From top to bottom...lines, that is

While Enphase Energy consistently reports more on the top line than Plug Power, a look at the growth rates for the two companies reveals comparable achievements. Over the past 10 years, for example, Plug Power and Enphase Energy have grown revenue at compound annual rates of 34.7% and 35.9%, respectively.

But Enphase appears to have had greater success at reaching profitability, illustrating how well it has executed a growth initiative that began in mid-2017. Besides generating higher margins from the upgrades in its microinverter offerings, Enphase has reduced costs by sourcing materials from several suppliers instead of the sole supplier it had in 2016, and by streamlining its logistics. 

Company

5-Year Avg. Gross Profit (loss)

5-Year. Avg. Gross Margin

5-Year Avg. Operating Income 5-Year Avg. Operating Margin 5-Year Avg. EBITDA 5-Year Avg. EBITDA  Margin
Plug Power ($1.3 million) (2%) ($63.9  million) (58.5%) ($66.5 million) (67.6%)
Enphase Energy $86 million 26.1% ($105.8 million) (6.2%) ($15.7) million (5.1%)

Data source: Morningstar. EBITDA = earnings before interest, taxes, depreciation, and amortization.

Achieving its target of 30%, Enphase has consistently expanded its quarterly gross margin from 13.3% in Q1 2017 to 34.1% in Q2 2019 thanks, in part, to upgrades in its microinverters. And while the company hasn't met its goal of a 10% operating margin, it has made steady progress -- far outpacing Plug Power. Forecasting positive adjusted EBITDA for 2019, Plug Power's management believes this will be a record-breaking year for the company in terms of profitability. Whether the company achieves its forecast, however, remains to be seen.

Winner: Enphase Energy

How clean are the bills of health?

With greater proximity to profitability, Enphase Energy appears to be more appealing than Plug Power. And its attractiveness grows even greater when considering the companies' cash flow statements. 

ENPH Cash from Operations (Quarterly) Chart

ENPH Cash from Operations (Quarterly) data by YCharts.

While Enphase Energy's bottom line is colored red, the company has consistently demonstrated the ability to organically generate some cash -- something that should allay investors' concerns about the lack of profits. Plug Power, conversely, has failed to achieve the same success. This is particularly noteworthy considering the company's balance sheet. Because of its inability to grow cash through its operations, Plug Power has had to continually rely on both the issuance of debt and equity to keep the lights on, and it will remain this way, presumably, for the foreseeable future.

To further illustrate the more precarious position in which Plug Power finds itself, it's worth noting the capital structures of the two companies.

ENPH Debt To Capital (Quarterly) Chart

ENPH Debt To Capital (Quarterly) data by YCharts.

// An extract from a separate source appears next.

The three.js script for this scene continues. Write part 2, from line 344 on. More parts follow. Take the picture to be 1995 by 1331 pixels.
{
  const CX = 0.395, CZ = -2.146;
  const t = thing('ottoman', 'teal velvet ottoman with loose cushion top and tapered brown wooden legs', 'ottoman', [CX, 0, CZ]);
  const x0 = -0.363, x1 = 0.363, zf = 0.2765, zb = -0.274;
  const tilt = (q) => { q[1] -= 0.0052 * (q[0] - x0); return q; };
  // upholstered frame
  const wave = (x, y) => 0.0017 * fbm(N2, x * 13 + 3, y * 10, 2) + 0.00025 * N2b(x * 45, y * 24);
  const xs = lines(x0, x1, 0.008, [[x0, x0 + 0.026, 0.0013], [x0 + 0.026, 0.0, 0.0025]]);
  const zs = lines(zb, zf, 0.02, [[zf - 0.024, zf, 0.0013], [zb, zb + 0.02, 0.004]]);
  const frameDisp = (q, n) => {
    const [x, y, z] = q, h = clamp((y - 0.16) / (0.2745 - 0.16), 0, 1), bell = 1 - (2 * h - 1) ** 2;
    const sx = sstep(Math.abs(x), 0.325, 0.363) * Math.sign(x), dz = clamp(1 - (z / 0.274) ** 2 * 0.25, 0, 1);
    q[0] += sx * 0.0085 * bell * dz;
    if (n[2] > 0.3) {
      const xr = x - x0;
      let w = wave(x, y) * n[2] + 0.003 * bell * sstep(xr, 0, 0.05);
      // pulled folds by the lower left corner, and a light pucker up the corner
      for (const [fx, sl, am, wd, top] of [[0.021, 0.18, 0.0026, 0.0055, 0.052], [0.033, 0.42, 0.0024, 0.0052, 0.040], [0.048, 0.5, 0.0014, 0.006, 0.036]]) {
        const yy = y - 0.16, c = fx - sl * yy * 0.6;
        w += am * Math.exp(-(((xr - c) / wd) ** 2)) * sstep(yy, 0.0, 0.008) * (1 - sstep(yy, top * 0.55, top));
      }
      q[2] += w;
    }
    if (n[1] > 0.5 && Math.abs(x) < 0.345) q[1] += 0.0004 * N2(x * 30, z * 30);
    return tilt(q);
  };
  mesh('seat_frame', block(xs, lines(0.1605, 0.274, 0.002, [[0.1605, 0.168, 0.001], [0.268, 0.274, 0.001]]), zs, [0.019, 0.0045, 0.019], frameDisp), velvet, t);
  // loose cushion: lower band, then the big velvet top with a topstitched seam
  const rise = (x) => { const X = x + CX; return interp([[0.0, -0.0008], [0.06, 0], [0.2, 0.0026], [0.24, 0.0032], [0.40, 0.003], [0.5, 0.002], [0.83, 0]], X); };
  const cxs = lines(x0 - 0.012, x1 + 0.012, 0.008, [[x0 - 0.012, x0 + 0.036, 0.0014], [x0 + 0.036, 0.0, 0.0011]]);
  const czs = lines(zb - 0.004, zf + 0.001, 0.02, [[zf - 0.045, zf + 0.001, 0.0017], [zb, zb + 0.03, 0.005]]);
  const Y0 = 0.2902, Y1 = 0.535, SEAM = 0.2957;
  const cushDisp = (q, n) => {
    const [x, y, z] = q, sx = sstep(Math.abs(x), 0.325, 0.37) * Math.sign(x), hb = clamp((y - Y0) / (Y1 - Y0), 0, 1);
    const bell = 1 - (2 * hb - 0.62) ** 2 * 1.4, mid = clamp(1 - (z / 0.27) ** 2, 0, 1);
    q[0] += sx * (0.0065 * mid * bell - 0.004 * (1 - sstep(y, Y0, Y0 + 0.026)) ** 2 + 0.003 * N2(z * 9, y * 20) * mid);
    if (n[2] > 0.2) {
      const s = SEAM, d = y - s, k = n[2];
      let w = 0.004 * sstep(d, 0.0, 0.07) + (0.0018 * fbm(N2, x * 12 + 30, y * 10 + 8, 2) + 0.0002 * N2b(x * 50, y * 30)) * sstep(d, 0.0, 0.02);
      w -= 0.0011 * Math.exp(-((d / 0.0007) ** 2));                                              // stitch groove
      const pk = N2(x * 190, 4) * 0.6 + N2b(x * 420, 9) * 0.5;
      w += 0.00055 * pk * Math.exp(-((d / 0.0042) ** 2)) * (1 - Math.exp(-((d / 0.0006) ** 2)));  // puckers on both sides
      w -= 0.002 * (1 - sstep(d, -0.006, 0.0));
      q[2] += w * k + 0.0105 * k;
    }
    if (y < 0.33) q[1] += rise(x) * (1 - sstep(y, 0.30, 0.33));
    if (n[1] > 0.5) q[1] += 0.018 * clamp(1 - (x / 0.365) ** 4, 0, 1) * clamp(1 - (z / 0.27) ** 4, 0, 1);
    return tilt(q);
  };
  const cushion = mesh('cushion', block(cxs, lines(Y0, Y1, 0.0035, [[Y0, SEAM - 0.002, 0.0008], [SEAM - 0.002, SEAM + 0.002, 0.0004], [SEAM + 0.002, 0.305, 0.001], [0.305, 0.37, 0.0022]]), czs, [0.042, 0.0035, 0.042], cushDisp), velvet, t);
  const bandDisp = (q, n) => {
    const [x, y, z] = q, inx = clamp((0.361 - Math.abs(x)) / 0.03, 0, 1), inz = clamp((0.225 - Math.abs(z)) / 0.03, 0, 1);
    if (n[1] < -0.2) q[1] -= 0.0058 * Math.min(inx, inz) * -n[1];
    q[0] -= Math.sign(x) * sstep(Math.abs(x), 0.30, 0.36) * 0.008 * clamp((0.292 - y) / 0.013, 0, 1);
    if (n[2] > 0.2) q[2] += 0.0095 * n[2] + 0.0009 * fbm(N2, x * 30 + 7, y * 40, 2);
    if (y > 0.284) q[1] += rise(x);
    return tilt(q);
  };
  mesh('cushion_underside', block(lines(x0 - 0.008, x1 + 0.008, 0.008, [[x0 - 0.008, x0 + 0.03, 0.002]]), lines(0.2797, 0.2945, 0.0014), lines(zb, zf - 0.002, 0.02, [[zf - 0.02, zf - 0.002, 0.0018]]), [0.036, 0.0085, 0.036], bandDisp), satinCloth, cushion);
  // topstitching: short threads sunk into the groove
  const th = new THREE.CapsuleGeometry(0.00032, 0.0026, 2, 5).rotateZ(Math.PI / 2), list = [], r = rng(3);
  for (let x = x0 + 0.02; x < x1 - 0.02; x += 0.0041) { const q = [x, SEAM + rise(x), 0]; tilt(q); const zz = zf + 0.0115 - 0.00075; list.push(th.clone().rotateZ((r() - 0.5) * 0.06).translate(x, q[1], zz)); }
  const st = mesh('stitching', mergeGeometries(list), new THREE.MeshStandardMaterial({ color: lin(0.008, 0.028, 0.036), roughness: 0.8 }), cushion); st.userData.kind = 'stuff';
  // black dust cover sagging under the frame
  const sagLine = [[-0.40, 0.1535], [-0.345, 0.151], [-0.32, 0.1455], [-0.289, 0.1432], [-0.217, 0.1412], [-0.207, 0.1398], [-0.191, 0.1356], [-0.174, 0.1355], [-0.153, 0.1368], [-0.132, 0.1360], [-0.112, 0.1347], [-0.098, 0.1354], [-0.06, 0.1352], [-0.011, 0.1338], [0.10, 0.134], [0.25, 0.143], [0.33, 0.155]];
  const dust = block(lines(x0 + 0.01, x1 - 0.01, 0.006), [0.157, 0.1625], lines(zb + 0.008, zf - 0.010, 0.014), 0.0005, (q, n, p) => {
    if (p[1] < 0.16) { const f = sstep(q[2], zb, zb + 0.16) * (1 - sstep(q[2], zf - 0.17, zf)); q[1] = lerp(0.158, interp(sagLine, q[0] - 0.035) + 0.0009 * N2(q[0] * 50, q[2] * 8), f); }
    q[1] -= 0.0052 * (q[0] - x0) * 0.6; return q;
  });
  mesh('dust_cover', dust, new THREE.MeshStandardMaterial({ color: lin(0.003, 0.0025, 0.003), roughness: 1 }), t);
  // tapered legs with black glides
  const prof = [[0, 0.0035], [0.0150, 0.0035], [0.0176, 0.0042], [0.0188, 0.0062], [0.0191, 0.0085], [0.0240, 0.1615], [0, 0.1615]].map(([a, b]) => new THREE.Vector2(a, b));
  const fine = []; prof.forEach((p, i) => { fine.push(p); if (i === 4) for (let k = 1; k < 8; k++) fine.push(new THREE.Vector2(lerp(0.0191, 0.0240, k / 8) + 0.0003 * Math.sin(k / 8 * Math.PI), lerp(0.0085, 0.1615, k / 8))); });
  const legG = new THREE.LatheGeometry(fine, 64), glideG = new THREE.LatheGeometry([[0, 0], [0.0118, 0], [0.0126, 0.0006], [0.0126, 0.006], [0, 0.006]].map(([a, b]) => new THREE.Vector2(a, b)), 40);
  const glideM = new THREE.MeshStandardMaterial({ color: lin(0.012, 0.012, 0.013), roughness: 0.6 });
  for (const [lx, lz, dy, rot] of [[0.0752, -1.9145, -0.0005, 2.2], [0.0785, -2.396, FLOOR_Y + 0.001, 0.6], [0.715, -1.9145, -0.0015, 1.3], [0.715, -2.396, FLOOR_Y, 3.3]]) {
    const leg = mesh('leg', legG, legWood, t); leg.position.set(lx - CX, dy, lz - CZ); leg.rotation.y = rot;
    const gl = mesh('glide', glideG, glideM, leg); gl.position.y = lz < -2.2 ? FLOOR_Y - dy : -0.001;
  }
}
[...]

Plug Power's debt-to-capital ratio of 1.07 certainly raises a red flag, and it makes the company seem a lot less appealing when juxtaposed with Enphase Energy's debt-to-capital ratio of 0.47.

Winner: Enphase Energy

Asking about the asking prices

Because neither company generates profits, the traditional price-to-earnings metric is unhelpful in assessing the price tags of the two stocks; consequently, we can gain insight through the use of the price-to-sales ratios. Currently, Plug Power trades at 2.6 times trailing sales, representing a discount to its five-year average multiple of 4.4. Enphase Energy, on the other hand, appears to be richly valued at the moment as shares have skyrocketed following the company's strong 2019 earnings reports. The stock is currently valued at 8.6 times trailing sales, a notably higher valuation that its five-year average of 1.4.

Enphase Energy's stock may seem too richly priced at the moment considering its past valuations, but the risks surrounding Plug Power are too high to warrant picking up shares in the fuel-cell specialist simply because of the less expensive valuation. 

Winner: neither

The power-packed takeaway

Both Plug Power and Enphase Energy represent industry leaders in their respective niches of the renewable energy industry, and it's impressive how each company continues to grow despite the headwinds that have toppled many of their green-energy peers. In terms of which is the more compelling opportunity for investment, though, Enphase Energy is the clear winner with its less debt-laden balance sheet and its ability to grow cash organically.